Editor, The Beacon:

I read the editorial titled “Congratulations, West Volusia!” I write to share my thoughts on the opportunity to further recognize the importance of DeLand’s historic Black community, and the business, social and religious contributions to DeLand.

The current boundary of the Downtown Community Redevelopment Area (CRA) excludes much of the historic Yemassee area, an area centered around Voorhis, Euclid, Garfield and Boston avenues, an area that contains some of the oldest buildings (1890s through 1920s) associated with the city’s Black residential neighborhoods.

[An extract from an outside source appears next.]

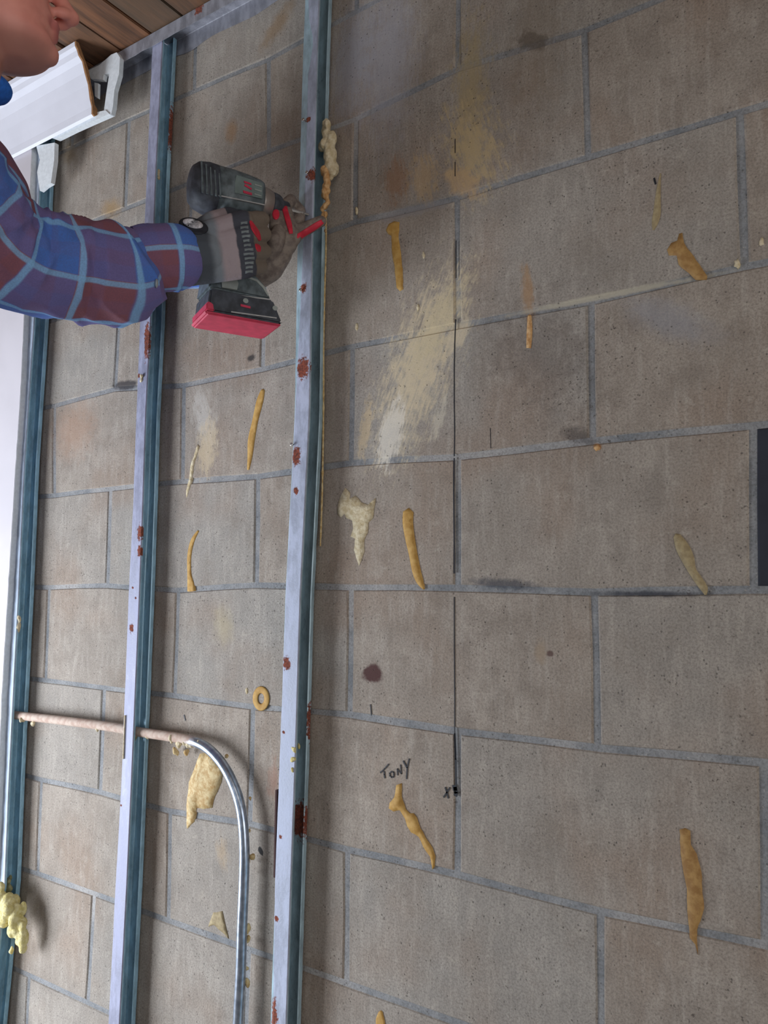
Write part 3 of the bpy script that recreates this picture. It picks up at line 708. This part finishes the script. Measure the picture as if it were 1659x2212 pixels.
V, F = loft([[D(f + .020*cx, .017*sx, u) for cx, sx in [(math.cos(2*math.pi*k/18), math.sin(2*math.pi*k/18)) for k in range(18)]] for f, u in [(-.128,-.025),(-.132,-.05),(-.137,-.08),(-.141,-.11),(-.143,-.14),(-.143,-.155)]]); mesh('handle', V, F, M_RUB, drv, True)
bm = bmesh.new(); add_capsule(bm, D(-.104, 0, -.045), D(-.108, 0, -.066), .006, .007); bmobj('trigger', bm, M_RED, drv, True)
def prism(name, prof, hs, m, parent, bev=.003):     # side profile (f,u) given thickness
    bm = bmesh.new(); n = len(prof)
    a = [bm.verts.new(D(f, hs, u)) for f, u in prof]; b = [bm.verts.new(D(f, -hs, u)) for f, u in prof]
    bm.faces.new(a); bm.faces.new(b[::-1])
    for i in range(n): bm.faces.new((a[i], b[i], b[(i+1) % n], a[(i+1) % n]))
    bmesh.ops.bevel(bm, geom=bm.edges[:], offset=bev, segments=2, affect='EDGES')
    return bmobj(name, bm, m, parent)
prism('foot', [(-.186,-.152),(-.118,-.142),(-.098,-.160),(-.088,-.184),(-.190,-.184)], .034, M_TOOL, drv)
bt = prism('battery', [(-.188,-.185),(-.086,-.185),(-.070,-.222),(-.072,-.226),(-.192,-.226)], .038, M_RUB, drv)
prism('battery_base', [(-.197,-.2265),(-.0705,-.2265),(-.074,-.2315),(-.192,-.2325)], .0385, M_RED, bt, .002)
prism('battery_latch', [(-.194,-.212),(-.188,-.209),(-.182,-.213),(-.180,-.2255),(-.194,-.2255)], .0392, M_RED, bt, .002)
# side details on the camera side
def side_strip(name, prof, s, m, parent, th=.0012):
    n = len(prof); V = [D(f, s, u) for f, u in prof] + [D(f, s + th, u) for f, u in prof]
    F = [tuple(range(n)), tuple(range(n, 2*n))] + [(i, (i+1) % n, n+(i+1) % n, n+i) for i in range(n)]
    bm = bmesh.new(); bv = [bm.verts.new(v) for v in V]
    for f in F: bm.faces.new([bv[i] for i in f])
    return bmobj(name, bm, m, parent)
side_strip('trim_line', [(-.168,-.0225),(-.092,-.0185),(-.092,-.0200),(-.168,-.0242)], .0295, M_TRIM, drv, .0020)
side_strip('label_plate', [(-.142,.006),(-.140,.018),(-.096,.016),(-.096,-.010),(-.142,-.012)], .0295, simple('label_green_grey', (112, 126, 124), .5), drv, .0016)
for pf in ([(-.128,.011),(-.116,.0105),(-.115,.0075),(-.127,.008)], [(-.126,.0065),(-.114,.002),(-.115,-.001),(-.127,.003)], [(-.129,-.005),(-.114,-.0055),(-.114,-.0095),(-.128,-.009)]):
    side_strip('red_mark', pf, .0312, M_RED, drv)
for k in range(3): side_strip('grey_mark', [(-.110,.011-.008*k),(-.098,.0105-.008*k),(-.098,.0085-.008*k),(-.110,.009-.008*k)], .0312, M_LAB, drv, .001)
side_strip('trim_line', [(-.172,-.190),(-.090,-.1835),(-.090,-.1855),(-.172,-.1925)], .0345, M_TRIM, drv, .0015)
side_strip('trim_line', [(-.128,-.150),(-.112,-.153),(-.100,-.163),(-.092,-.178),(-.0945,-.179),(-.103,-.166),(-.114,-.1565),(-.128,-.1535)], .0338, M_LAB, drv, .0015)
side_strip('trim_line', [(-.155,-.2205),(-.080,-.2165),(-.080,-.2185),(-.155,-.2225)], .0382, M_TRIM, bt, .0012)
for f, u in ((-.132,-.197), (-.083,-.200)):
    side_strip('screw_head', [(f+.0045*math.cos(a), u+.0045*math.sin(a)) for a in [k*math.pi/5 for k in range(10)]], .0382, M_LAB, bt, .0012)
side_strip('red_mark', [(-.140,-.2045),(-.124,-.2055),(-.124,-.2095),(-.140,-.2085)], .0382, M_RED, bt)
side_strip('belt_clip', [(-.172,-.158),(-.150,-.154),(-.144,-.168),(-.146,-.180),(-.170,-.181)], .0340, M_LAB, drv, .004)
for k in range(5): side_strip('grip_rib', [(-.198+.007*k,.024-.003*k),(-.196+.007*k,.024-.003*k),(-.192+.007*k,-.026),(-.195+.007*k,-.026)], .031, M_TOOL, drv, .0025)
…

Yes, the CRA and the city are now planning on spending approximately $1.5 million on streetscape enhancements for two blocks of Voorhis Avenue from Woodland Boulevard to Clara Avenue South. However, this commitment does not actually address the need to recognize the historic Black business neighborhood.

Perhaps it is time to consider expanding the boundary of the Downtown CRA to take in all of the historic Yemassee area. An official “Finding of Necessity” study could define appropriate boundaries.

Once the boundary was changed, CRA funds could be spent not only within the existing boundary, but within the expanded boundary.

Then, rather than spend $1.5 million on a two-block streetscape, the funding could be devoted to an updated Redevelopment Plan and the initial seed funding of selected projects.

In addition to this expansion, the city might consider restructuring the CRA board. Currently, the mayor and commissioners appoint themselves as board members, and add two community members to reach the maximum number of seven allowed by state law.

But the elected officials, who have so many other concerns, do not have to appoint themselves. Perhaps the CRA board could be the mayor and six appointed members of the community. These board members could then focus their attention solely on the redevelopment issues of the expanded CRA.

The CRA board could also appoint an advisory board, and the advisory board could meet two weeks before the CRA board — with a similar agenda, and the chance for community input.

The advisory-board minutes would be included in the agenda packet for the CRA board, and the CRA board would get a presentation on each issue by a member of the advisory board. This would be an additional opportunity for community participation.

The revitalization of the expanded CRA becomes a concentrated focus of board attention, and members would not have the distraction of dealing with so many other governmental responsibilities.

Finally, there is an important role to be played by Stetson University. Continuing internships to assist the advisory board and the board could be a dedicated community-engagement partnership between the city and the university.

It is also time to consider the annexation of the Spring Hill area, and the restructuring of the Spring Hill CRA board — but that is left for a later discussion.